Given task –
Write the lines out again, from the top of the material to the line containing "40), 0.4)], promo)", pictures excluded.

Collected data –

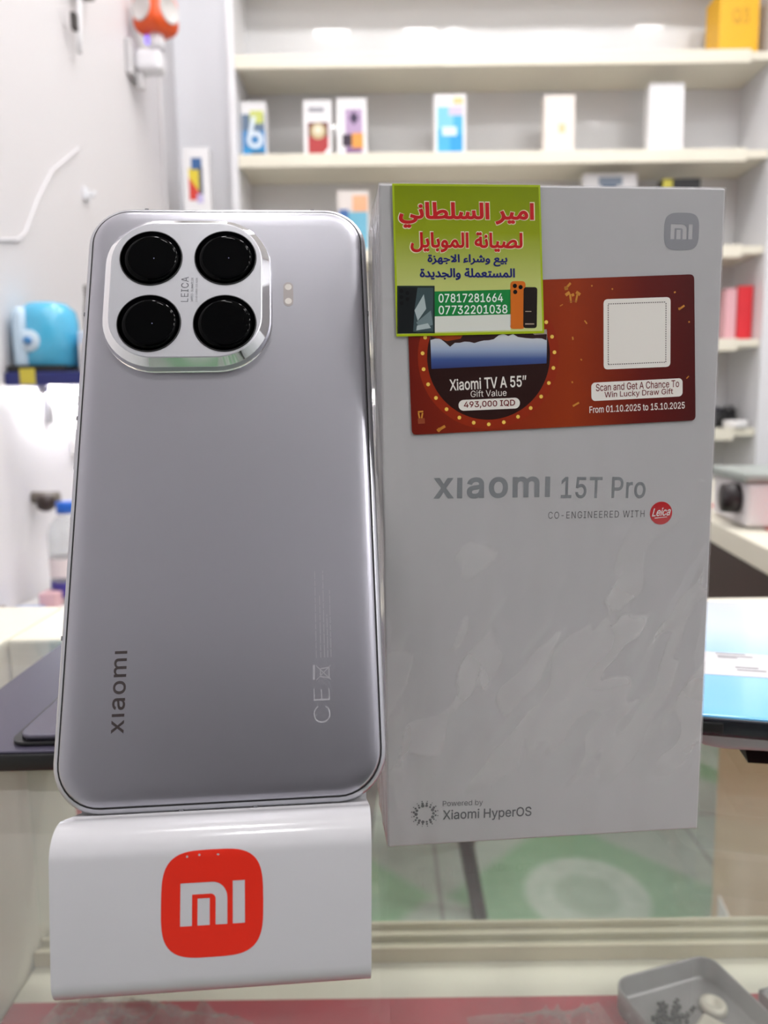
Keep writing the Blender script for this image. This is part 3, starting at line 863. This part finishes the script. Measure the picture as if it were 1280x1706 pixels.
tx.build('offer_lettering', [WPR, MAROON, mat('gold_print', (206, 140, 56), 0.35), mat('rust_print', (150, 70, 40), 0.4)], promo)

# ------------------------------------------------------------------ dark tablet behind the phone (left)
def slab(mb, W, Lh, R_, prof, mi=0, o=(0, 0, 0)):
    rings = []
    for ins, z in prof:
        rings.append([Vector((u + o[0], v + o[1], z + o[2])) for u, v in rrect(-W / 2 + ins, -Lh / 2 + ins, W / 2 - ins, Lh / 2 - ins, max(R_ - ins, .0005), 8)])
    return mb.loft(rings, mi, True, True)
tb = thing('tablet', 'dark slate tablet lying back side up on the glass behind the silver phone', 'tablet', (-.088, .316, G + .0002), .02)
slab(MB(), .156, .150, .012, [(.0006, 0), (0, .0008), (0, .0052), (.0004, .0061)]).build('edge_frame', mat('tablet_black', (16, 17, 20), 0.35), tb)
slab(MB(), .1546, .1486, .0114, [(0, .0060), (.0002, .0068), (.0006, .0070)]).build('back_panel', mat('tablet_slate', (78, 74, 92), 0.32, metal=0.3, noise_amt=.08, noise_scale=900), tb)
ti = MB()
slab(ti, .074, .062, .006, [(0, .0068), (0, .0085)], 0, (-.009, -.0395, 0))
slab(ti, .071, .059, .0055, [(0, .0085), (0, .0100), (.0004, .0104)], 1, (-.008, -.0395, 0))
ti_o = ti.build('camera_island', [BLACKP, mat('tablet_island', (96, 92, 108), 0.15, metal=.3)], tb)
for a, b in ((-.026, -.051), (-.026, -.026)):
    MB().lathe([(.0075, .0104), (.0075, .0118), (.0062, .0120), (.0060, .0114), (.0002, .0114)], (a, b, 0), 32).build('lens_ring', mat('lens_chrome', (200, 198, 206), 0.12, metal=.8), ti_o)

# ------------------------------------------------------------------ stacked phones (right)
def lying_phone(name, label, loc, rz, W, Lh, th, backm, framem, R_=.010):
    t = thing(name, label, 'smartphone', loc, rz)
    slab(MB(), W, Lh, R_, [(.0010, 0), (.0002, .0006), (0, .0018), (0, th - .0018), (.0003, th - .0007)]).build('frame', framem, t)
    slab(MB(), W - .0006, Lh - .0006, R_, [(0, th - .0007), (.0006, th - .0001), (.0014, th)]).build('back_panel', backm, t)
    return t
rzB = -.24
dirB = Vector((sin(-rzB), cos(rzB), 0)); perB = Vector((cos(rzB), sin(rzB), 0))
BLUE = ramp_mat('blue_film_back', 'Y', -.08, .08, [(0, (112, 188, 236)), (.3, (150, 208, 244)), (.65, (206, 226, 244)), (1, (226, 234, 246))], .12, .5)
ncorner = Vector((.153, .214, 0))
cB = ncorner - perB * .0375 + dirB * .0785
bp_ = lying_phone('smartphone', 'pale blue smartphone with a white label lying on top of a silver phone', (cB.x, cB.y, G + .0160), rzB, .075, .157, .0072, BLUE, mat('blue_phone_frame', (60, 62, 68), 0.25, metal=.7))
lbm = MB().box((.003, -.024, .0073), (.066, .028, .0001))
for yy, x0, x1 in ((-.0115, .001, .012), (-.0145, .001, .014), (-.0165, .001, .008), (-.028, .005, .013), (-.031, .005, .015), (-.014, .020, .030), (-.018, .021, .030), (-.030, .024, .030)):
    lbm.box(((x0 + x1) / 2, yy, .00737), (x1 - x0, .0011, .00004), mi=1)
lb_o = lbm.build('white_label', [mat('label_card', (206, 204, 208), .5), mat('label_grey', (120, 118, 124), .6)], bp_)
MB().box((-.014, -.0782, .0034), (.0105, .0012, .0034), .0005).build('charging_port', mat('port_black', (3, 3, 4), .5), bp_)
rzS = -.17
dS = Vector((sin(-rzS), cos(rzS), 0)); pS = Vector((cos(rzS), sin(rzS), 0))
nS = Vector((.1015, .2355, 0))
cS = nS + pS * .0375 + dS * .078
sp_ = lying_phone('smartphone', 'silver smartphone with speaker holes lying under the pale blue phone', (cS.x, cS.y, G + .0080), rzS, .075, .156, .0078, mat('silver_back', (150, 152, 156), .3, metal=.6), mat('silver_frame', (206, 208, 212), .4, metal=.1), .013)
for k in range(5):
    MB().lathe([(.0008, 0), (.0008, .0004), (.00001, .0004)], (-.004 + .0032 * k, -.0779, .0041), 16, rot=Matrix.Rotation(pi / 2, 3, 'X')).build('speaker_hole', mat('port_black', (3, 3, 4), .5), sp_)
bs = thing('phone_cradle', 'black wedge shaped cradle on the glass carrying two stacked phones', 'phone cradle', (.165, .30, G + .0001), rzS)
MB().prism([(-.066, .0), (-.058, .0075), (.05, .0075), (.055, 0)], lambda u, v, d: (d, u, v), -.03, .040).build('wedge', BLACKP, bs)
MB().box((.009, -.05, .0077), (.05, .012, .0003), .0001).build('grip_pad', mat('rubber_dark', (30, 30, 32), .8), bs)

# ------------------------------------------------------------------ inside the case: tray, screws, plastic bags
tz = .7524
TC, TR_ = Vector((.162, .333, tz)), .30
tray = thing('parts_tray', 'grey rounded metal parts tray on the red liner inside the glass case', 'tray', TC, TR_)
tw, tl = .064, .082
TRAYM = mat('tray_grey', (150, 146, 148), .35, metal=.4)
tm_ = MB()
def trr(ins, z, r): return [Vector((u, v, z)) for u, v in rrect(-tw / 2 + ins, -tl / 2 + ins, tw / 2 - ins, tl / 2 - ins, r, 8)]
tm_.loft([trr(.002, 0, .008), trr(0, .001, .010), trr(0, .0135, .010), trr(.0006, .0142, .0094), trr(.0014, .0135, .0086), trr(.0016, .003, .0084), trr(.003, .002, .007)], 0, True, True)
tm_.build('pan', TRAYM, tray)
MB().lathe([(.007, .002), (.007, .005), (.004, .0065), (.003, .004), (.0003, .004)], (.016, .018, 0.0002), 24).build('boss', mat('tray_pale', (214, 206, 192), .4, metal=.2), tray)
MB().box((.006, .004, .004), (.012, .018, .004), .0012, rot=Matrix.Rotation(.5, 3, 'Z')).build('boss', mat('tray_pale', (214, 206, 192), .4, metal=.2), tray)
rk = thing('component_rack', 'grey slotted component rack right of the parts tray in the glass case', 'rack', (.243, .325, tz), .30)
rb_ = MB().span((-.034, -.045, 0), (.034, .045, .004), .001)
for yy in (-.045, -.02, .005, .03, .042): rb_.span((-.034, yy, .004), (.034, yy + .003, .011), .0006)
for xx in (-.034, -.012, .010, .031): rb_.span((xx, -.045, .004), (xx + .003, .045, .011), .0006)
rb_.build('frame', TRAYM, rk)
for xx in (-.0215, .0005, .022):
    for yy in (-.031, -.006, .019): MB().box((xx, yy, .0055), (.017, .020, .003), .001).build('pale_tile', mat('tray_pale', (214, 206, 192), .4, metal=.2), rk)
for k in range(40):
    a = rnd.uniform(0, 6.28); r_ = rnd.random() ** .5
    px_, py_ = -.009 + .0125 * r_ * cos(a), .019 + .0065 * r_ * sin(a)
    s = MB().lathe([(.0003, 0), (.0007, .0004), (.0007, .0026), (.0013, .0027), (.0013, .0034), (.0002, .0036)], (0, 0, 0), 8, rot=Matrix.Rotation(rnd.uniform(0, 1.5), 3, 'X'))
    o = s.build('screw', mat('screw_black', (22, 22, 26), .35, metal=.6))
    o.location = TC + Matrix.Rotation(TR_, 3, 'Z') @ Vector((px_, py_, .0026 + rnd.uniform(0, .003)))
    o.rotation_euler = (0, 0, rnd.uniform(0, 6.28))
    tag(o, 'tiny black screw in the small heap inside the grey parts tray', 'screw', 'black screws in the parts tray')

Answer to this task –
Keep writing the Blender script for this image. This is part 3, starting at line 863. This part finishes the script. Measure the picture as if it were 1280x1706 pixels.
tx.build('offer_lettering', [WPR, MAROON, mat('gold_print', (206, 140, 56), 0.35), mat('rust_print', (150, 70, 40), 0.4)], promo)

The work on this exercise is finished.